La logique implacable du monde libéral pilonne un cadre et sa famille, ainsi que tous les salariés de l’entreprise. Stéphane Brizé continue d’observer l’injustice sociale de son œil acéré dans ce film inconfortable et vital.
Ce n’était pas prémédité, mais finalement Un autre monde semble clore une trilogie sur le travail entamée en 2015 avec La Loi du marché et prolongée en 2018 par En guerre. Stéphane Brizé, scénariste et réalisateur, et Vincent Lindon, acteur, signent ici leur cinquième collaboration. Il y a comme une évidence entre ces deux-là, une manière de regarder le monde, et d’y relever tout ce qui les rend fous. De la déshumanisation de la société capitaliste, Stéphane Brizé tire une fois encore, un film diablement humain. Une œuvre à hauteur d’homme, qui travaille le cuir et pénètre l’armure.
Après Thierry, chômeur de longue durée contraint d’accepter un emploi de vigile dans un supermarché ; après Laurent, ouvrier syndicaliste en lutte pour que l’usine ne ferme pas et refusant de céder devant le patronat, voici Philippe, cadre d’entreprise sommé de dégraisser une fois de plus son personnel.

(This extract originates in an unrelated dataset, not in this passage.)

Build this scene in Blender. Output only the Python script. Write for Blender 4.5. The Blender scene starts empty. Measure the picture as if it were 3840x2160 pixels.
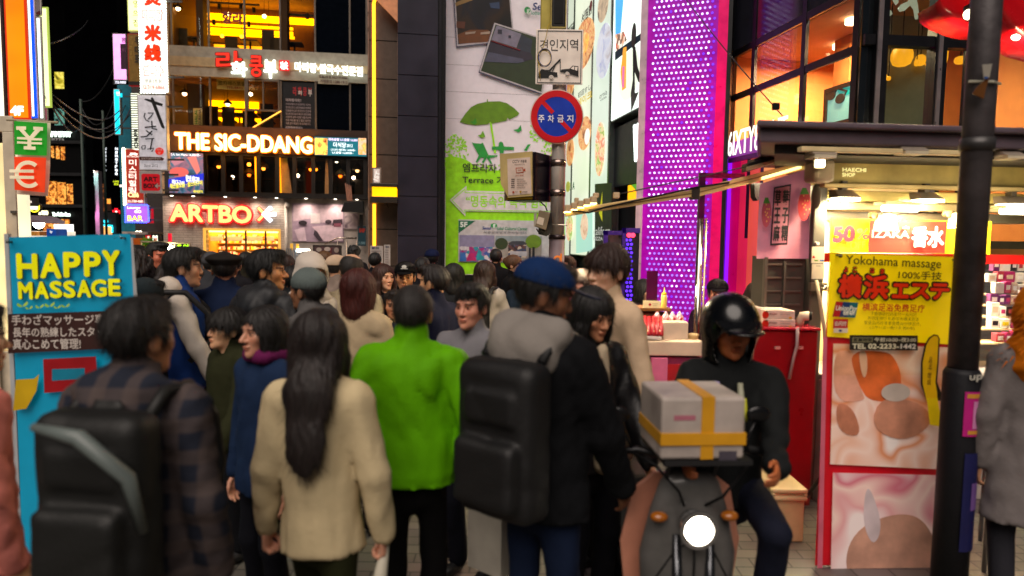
import bpy,math,random
import numpy as np
from mathutils import Vector,Matrix
R = math.radians
sc = bpy.context.scene
COL = sc.collection
random.seed(7)

# ------------------------------------------------------------------ camera, world, sun, exposure
CAM_H,FPX = 1.95,2504.0
PITCH,ROLL = math.atan(190 / FPX),0.0136
_f = Vector((0,math.cos(PITCH),-math.sin(PITCH)))
_u0 = Vector((0,math.sin(PITCH),math.cos(PITCH)))
_r0 = Vector((1,0,0))
_u = _u0 * math.cos(ROLL) - _r0 * math.sin(ROLL)
_r = _r0 * math.cos(ROLL) + _u0 * math.sin(ROLL)
EYE = Vector((0,0,CAM_H))
cd = bpy.data.cameras.new('camera')
cam = bpy.data.objects.new('camera',cd)
COL.objects.link(cam)
cam.matrix_world = Matrix(((_r.x,_u.x,-_f.x,0),(_r.y,_u.y,-_f.y,0),(_r.z,_u.z,-_f.z,CAM_H),(0,0,0,1)))
cd.sensor_width = 36
cd.lens = 36 * FPX / 3840
cd.clip_start,cd.clip_end = 0.05,1000
cd.dof.use_dof = True
cd.dof.focus_distance = 8.5
cd.dof.aperture_fstop = (cd.lens / 1000) / 0.0185
cd.dof.aperture_blades = 0
sc.camera = cam

w = bpy.data.worlds.new('World')
sc.world = w
w.use_nodes = True
_bg = w.node_tree.nodes['Background']
_sky = w.node_tree.nodes.new('ShaderNodeTexSky')
_sky.sky_type = 'NISHITA'
_sky.sun_disc = False
_sky.sun_elevation = R(38)
_sky.sun_rotation = R(170)
w.node_tree.links.new(_sky.outputs[0],_bg.inputs[0])
_bg.inputs[1].default_value = 0.0045
sl = bpy.data.lights.new('sun','SUN')
sl.energy,sl.angle,sl.color = 2.35,R(55),(1.0,0.87,0.77)
so = bpy.data.objects.new('sun',sl)
COL.objects.link(so)
so.rotation_euler = (R(37),0,R(-12))
sc.view_settings.view_transform = 'Standard'
sc.view_settings.look = 'None'
sc.view_settings.exposure = 0.3
sc.view_settings.gamma = 1.0
sc.cycles.max_bounces = 6
sc.cycles.diffuse_bounces = 3
sc.cycles.glossy_bounces = 3
sc.cycles.transparent_max_bounces = 12
sc.cycles.sample_clamp_indirect = 3.0
sc.cycles.caustics_reflective = False
sc.cycles.caustics_refractive = False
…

Dans la première partie du film, il assène au représentant des salariés, qui met en avant la contradiction inacceptable d’une entreprise qui licencie, alors qu’elle fait des bénéfices : « Tu poses une question à laquelle le groupe ne nous a pas demandé ni de répondre ni de réfléchir ». Philippe Lemesle, depuis des lustres, ne résout que les problèmes que ses patrons (et les actionnaires) lui soumettent. Ne voyant pas la fuite en avant qui consiste à « sacrifier 58 personnes pour en sauver 500 ».

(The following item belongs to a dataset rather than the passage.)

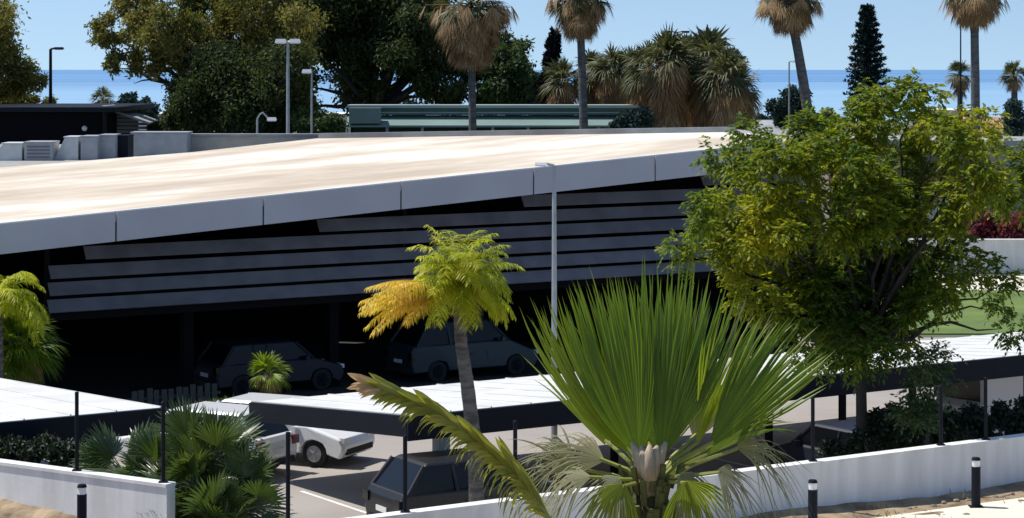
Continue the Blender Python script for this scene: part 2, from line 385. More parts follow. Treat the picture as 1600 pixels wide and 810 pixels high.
# ------------------------------------------------------------------ terrain, sea
mb = MB()
prof = [(-60, 0), (0, 0), (150, 0), (230, -4), (420, -16), (900, -26), (1750, -30.5)]
for i in range(len(prof) - 1):
    (y0, z0), (y1, z1) = prof[i], prof[i + 1]
    mb.add([(-900, y0, z0 - .02), (900, y0, z0 - .02), (900, y1, z1 - .02), (-900, y1, z1 - .02)], [(0, 1, 2, 3)])
struct('ground', mb, M_GROUND)
mb = MB(); mb.add([(-30000, 1500, -30), (30000, 1500, -30), (30000, 58000, -30), (-30000, 58000, -30)], [(0, 1, 2, 3)])
def sea_mat():
    m = bpy.data.materials.new('sea_water'); m.use_nodes = True; t = m.node_tree; n = t.nodes; l = t.links
    b = n['Principled BSDF']; b.inputs['Roughness'].default_value = 0.35; b.inputs['IOR'].default_value = 1.33
    tc = n.new('ShaderNodeTexCoord'); mp = n.new('ShaderNodeMapping'); mp.inputs['Scale'].default_value = (0.00012, 0.0006, 1)
    l.new(tc.outputs['Object'], mp.inputs[0]); nz = n.new('ShaderNodeTexNoise'); nz.inputs['Scale'].default_value = 1.6; nz.inputs['Detail'].default_value = 3
    l.new(mp.outputs[0], nz.inputs[0]); cr = n.new('ShaderNodeValToRGB')
    cr.color_ramp.elements[0].position = .4; cr.color_ramp.elements[1].position = .62
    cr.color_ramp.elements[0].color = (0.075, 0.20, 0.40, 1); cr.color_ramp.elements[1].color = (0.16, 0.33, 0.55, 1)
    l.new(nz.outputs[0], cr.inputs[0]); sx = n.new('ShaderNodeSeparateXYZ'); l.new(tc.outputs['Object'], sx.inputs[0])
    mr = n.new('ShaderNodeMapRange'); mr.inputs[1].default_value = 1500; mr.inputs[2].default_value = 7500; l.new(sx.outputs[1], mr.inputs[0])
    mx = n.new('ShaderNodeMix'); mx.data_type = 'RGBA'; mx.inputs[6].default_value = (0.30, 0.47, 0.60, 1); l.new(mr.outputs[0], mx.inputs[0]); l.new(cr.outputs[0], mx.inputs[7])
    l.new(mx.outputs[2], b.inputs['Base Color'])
    w2 = n.new('ShaderNodeTexNoise'); w2.inputs['Scale'].default_value = 0.05; w2.inputs['Detail'].default_value = 5; l.new(tc.outputs['Object'], w2.inputs[0])
    bp = n.new('ShaderNodeBump'); bp.inputs['Strength'].default_value = .5; bp.inputs['Distance'].default_value = 3; l.new(w2.outputs[0], bp.inputs['Height']); l.new(bp.outputs[0], b.inputs['Normal'])
    return m
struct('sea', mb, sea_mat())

U = Vector((0.835, 0.55, 0)).normalized(); V = Vector((-U.y, U.x, 0))
# car park pavement
mb = MB(); mb.prism([(-40, 30), (40, 30), (40, 79), (-40, 79)], -.3, .004); struct('pavement', mb, M_PAVE)
# parking bay lines under the canopies and along the lane
mb = MB()
for k in range(-6, 14):
    a = Vector((-2.1, 46.3, 0)) + U * (k * 2.6)
    b = a + V * 4.8
    s_ = U * .05
    mb.add([(*(a - s_).xy, .008), (*(a + s_).xy, .008), (*(b + s_).xy, .008), (*(b - s_).xy, .008)], [(0, 1, 2, 3)])
struct('bay_lines', mb, M_WHITE)
# raised terrain outside the perimeter wall
WT = 2.2
W1a = Vector((-14.0, 44.65)); W1b = Vector((-6.0, 39.4)); W1c = Vector((-5.12, 34.5))
def w2(X): return Vector((X, 36.5 + .65 * (X + 2.3)))
W2b = w2(26)
W1z = W1a + (W1a - W1b) * 1.2
mb = MB()
poly = [(-60, -40), (60, -40), (60, 55), (W2b.x, W2b.y), (W1c.x, W1c.y), (W1b.x, W1b.y), (W1z.x, W1z.y), (-60, 60)]
mb.prism([(x, y) for x, y in poly], -.5, 1.2); struct('verge_soil', mb, M_SOIL)
# uneven earth bank at the wall foot
def bank(pts, name, hgt, wid):
    mb = MB(); N = 60; K = 8; vs = []
    for i in range(N + 1):
        t = i / N; a = Vector(pts[0]).lerp(Vector(pts[1]), t); nrm = Vector(pts[2])
        for j in range(K + 1):
            s = j / K; z = 1.204 + hgt(t) * (1 - s) ** 1.3 + R.uniform(-.035, .05) * (0 < j < K)
            q = a + nrm * s * wid; vs.append((q.x, q.y, z if j < K else 1.19))
    mb.add(vs, [(i * (K + 1) + j, i * (K + 1) + j + 1, (i + 1) * (K + 1) + j + 1, (i + 1) * (K + 1) + j) for i in range(N) for j in range(K)])
    struct(name, mb, M_SOIL)
bank((w2(-4), w2(22), Vector((U.y, -U.x))), 'soil_bank', lambda t: .12 + .08 * math.sin(t * 23), 1.7)
nl1 = (W1b - W1a).normalized(); bank((W1a, W1b, Vector((nl1.y, -nl1.x)) ), 'soil_bank', lambda t: .62 * max(0, 1 - t * 1.0) ** .7, 2.2)
# pale path at lower right
mb = MB(); a = Vector((7.1, 41.35)); b = Vector((9.8, 43.0)); d = (b - a).normalized(); nn = Vector((d.y, -d.x))
a2 = a - d * 9; b2 = b + d * 25
mb.prism([tuple(a2 + nn * 4), tuple(b2 + nn * 4), tuple(b2), tuple(a2)], 1.0, 1.26); struct('path', mb, M_PATH)
# lawn and drive at the far right
mb = MB(); mb.prism([(13, 80), (40, 80), (40, 95.5), (13, 95.5)], -.2, .03); struct('lawn', mb, M_LAWN)
mb = MB(); mb.prism([(12, 95.5), (45, 95.5), (45, 102), (12, 102)], -.2, .04); struct('footpath', mb, M_PATH)

# ------------------------------------------------------------------ perimeter wall (one thing each run)
def wall_run(a, b, name, label, th=.22, z0=0.0, z1=WT, cap=True):
    a = Vector((*a, 0)); b = Vector((*b, 0))
    t = thing(name, label, 'wall', (a.x, a.y, 0))
    m1 = MB(); m1.beam(a + Vector((0, 0, (z0 + z1 - .06) / 2)), b + Vector((0, 0, (z0 + z1 - .06) / 2)), th, z1 - .06 - z0); m1.build('wall_body', M_WHITE, t)
    m2 = MB(); m2.beam(a + Vector((0, 0, z1 - .029)), b + Vector((0, 0, z1 - .029)), th + .05, .058); m2.build('coping', M_WHITE, t)
wall_run(W1z, W1b, 'perimeter_wall', 'low white rendered wall at lower left with bollard in front')
mb = MB(); a = Vector((W1b.x + .1, W1b.y - .15, .6)); b = Vector((W1c.x + .1, W1c.y, .6)); mb.beam(a, b, .2, 1.3); struct('kerb', mb, M_GREYWALL)
wall_run(w2(-5.1), w2(24), 'perimeter_wall', 'long white rendered wall rising to lower right above dry soil')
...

Mais voilà, en prémices à ce nouvel ordre de la hiérarchie, pour qui la valeur travail et le facteur humain n’existent plus, le film s’est ouvert sur la confrontation entre Philippe et son épouse, Anne. Ils sont en train de divorcer, et les dégâts imputables au travail de Philippe, à tout ce qu’il a « ramené à la maison », sont inchiffrables. Pourtant, devant la véhémence d’Anne Lemesle (Sandrine Kiberlain, impressionnante entre colère et blessure) l’avocat de son mari dit : « Monsieur a déjà accepté de divorcer. On ne peut pas tout lui imposer et il ne peut pas tout accepter ». Le maître mot du film, c’est sacrifice. Tout ce que, de la sphère privée à l’entreprise, un homme est contraint de pilonner jour après jour.

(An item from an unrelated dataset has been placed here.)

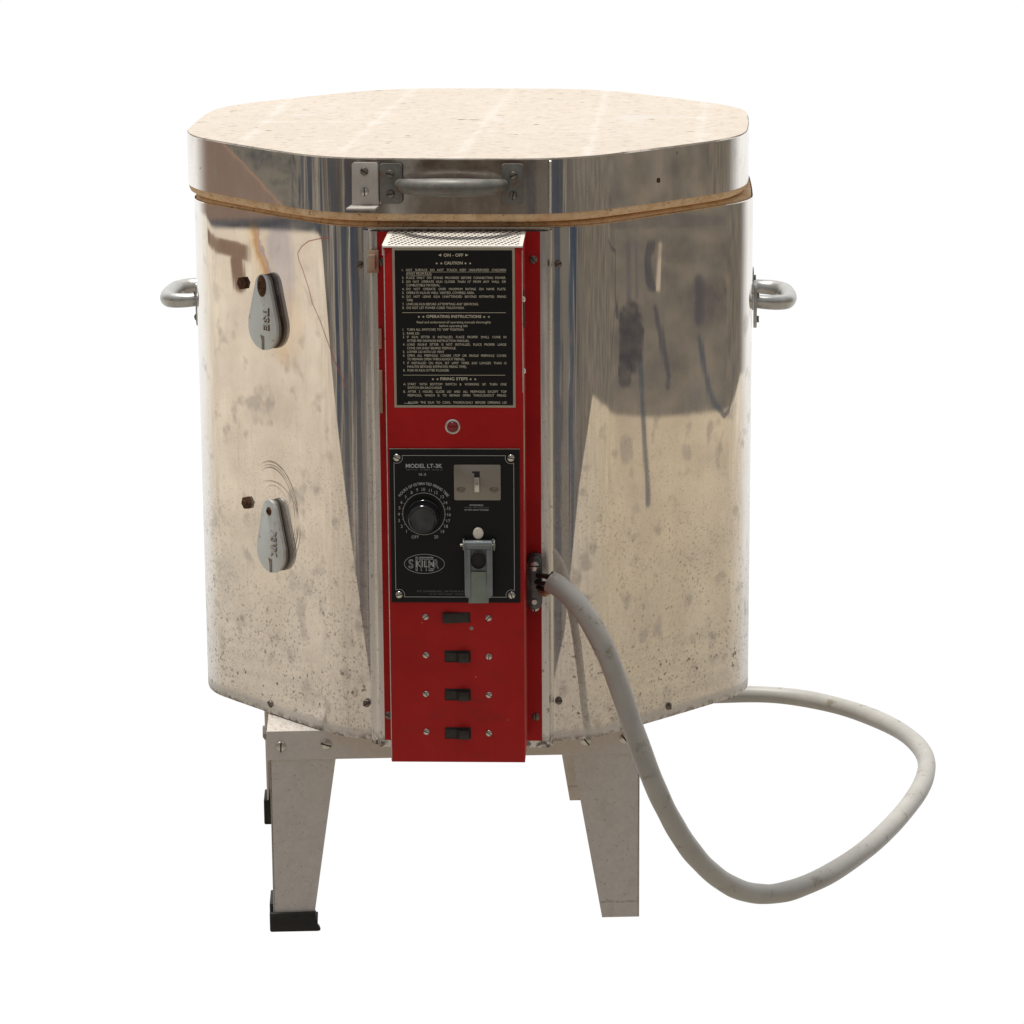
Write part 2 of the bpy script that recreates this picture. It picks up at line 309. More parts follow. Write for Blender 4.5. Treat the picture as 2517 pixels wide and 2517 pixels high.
def brick(name,top):
    m,T=newmat(name); s=T.n('ShaderNodeSeparateXYZ'); T.put(s.inputs[0],T.c); x,y,z=s.outputs
    if top:
        c=T.ramp(T.noise(T.c,55,5,.7),[(.25,(.56,.485,.41)),(.75,(.64,.585,.52))])
        c=T.mix(T.mr(T.noise(T.c,6,3),.4,.7,0,.5),c,(.56,.50,.43))
        pit=T.noise(T.scalev(T.c,.35,1.6,1),170,3,.65); c=T.mix(T.mr(pit,.585,.66,0,.7),c,(.26,.19,.14))
        pit2=T.noise(T.scalev(T.c,.6,1.4,1),75,2,.5); c=T.mix(T.mr(pit2,.715,.73,0,.9),c,(.16,.11,.08))
        wn=T.noise(T.c,22,4,.7)
        for x0,dx in ((-.245,.0),(-.113,.012),(.018,.010),(.150,-.004),(.275,0)):
            d=T.m('ABSOLUTE',T.m('SUBTRACT',x,T.m('ADD',x0+dx*0,T.m('MULTIPLY',y,dx*3))))
            f=T.m('MULTIPLY',T.mr(T.m('SUBTRACT',d,T.m('MULTIPLY',T.m('SUBTRACT',wn,.55),.045)),.0003,.010,1,0),.42)
            c=T.mix(f,c,(.69,.665,.63))
        for y0,a,b in ((-.02,-.40,-.113),(.09,-.113,.018),(-.10,.018,.15),(.03,.15,.275)):
            d=T.m('ABSOLUTE',T.m('SUBTRACT',y,y0)); g=T.m('MULTIPLY',T.m('GREATER_THAN',x,a),T.m('LESS_THAN',x,b))
            f=T.m('MULTIPLY',T.mr(T.m('SUBTRACT',d,T.m('MULTIPLY',T.m('SUBTRACT',wn,.54),.03)),.0003,.004,1,0),T.m('MULTIPLY',g,.45))
            c=T.mix(f,c,(.69,.665,.63))
        c=T.mix(T.mr(T.noise(T.c,13,4,.6),.62,.70,0,.7),c,(.60,.565,.53))
    else:
        c=T.ramp(T.noise(T.c,70,5,.7),[(.25,(.50,.32,.165)),(.5,(.78,.55,.33)),(.8,(.88,.71,.51))])
        c=T.mix(T.mr(T.noise(T.c,260,3,.6),.62,.70,0,.85),c,(.10,.065,.04))
        c=T.mix(T.mr(T.noise(T.c,24,5,.75),.63,.68,0,.85),c,(.78,.74,.69))
    T.put(T.b.inputs['Base Color'],c); T.b.inputs['Roughness'].default_value=.9; T.b.inputs['Specular IOR Level'].default_value=.1
    bump(T,T.noise(T.c,300,4,.7),.5,.0012)
    return m
M['bricktop']=brick('firebrick_top',True); M['brick']=brick('firebrick_edge',False)
M['grey']=simple('grey_stand_paint',(.62,.59,.55),.5,.05,.06,150,.3,.1,rust=.05,rustc=(.30,.24,.19))
def leg_paint():
    m=M['grey'].copy(); m.name='grey_leg_paint'; nt=m.node_tree
    b=[n for n in nt.nodes if n.type=='BSDF_PRINCIPLED'][0]; tcn=[n for n in nt.nodes if n.type=='TEX_COORD'][0]
    T=NT.__new__(NT); T.t=nt; P=tcn.outputs['Object']; old=b.inputs['Base Color'].links[0].from_socket
    s=T.n('ShaderNodeSeparateXYZ'); T.put(s.inputs[0],P)
    d=T.m('ABSOLUTE',T.m('ADD',s.outputs[2],T.m('ADD',.2185,T.m('MULTIPLY',T.noise(P,60,3,.6),.004))))
    f=T.m('MULTIPLY',T.mr(d,.0022,.0004),T.mr(T.noise(P,90,3,.7),.38,.55,.15,.85)); f=T.m('MULTIPLY',f,T.m('GREATER_THAN',s.outputs[0],.2))
    c=T.mix(T.m('MULTIPLY',f,.7),old,(.26,.21,.17))
    g=T.noise(P,230,3,.6); c=T.mix(T.mr(g,.64,.72,0,.5),c,(.36,.29,.23))
    k=T.noise(T.scalev(P,1,1,.4),44,3,.7); c=T.mix(T.mr(k,.55,.75,0,.35),c,(.42,.38,.33))
    T.put(b.inputs['Base Color'],c); return m
M['legpaint']=leg_paint()
M['greywhite']=simple('worn_pale_paint',(.66,.62,.57),.6,.1,.15,120,.3,.2,rust=.45,rustc=(.34,.17,.10))
M['channel']=simple('bright_aluminium_strip',(.84,.815,.77),.26,.9,.10,45,.5,0,rust=.10,rustc=(.34,.30,.25))
M['plate']=simple('satin_steel_plate',(.29,.262,.222),.45,.55,.05,60)
M['screw']=simple('screw_metal',(.60,.57,.52),.32,.9,.2,300,.5,.1)
M['darkscrew']=simple('tarnished_screw',(.20,.175,.15),.45,.8,.35,300,.5,.2)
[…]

Sans misérabilisme, avec un œil quasi documentaire, mêlant acteurs professionnels et non professionnels, filmant au plus près les affrontements (avec les ouvriers, les syndicalistes, les patrons), et leurs effets sur Philippe, Stéphane Brizé observe la carapace peu à peu se fissurer, et le visage ravagé de celui qui ne peut plus « ne pas réfléchir ». Plans serrés, envahissement du cadre, présence impressionnante de Vincent Lindon, fort et usé, inaltérable et flottant. Dans son œil vif, ce qui de l’éclair de colère passe soudain à la buée d’émotion, est indescriptible. De même ce léger affaissement de la mâchoire, qui dit des phrases auquel il ne peut plus croire. Un autre monde est un film qui parle d’ici et maintenant. C’est effrayant, mais salutaire. Comme une gifle. Un appel à réagir. À se battre.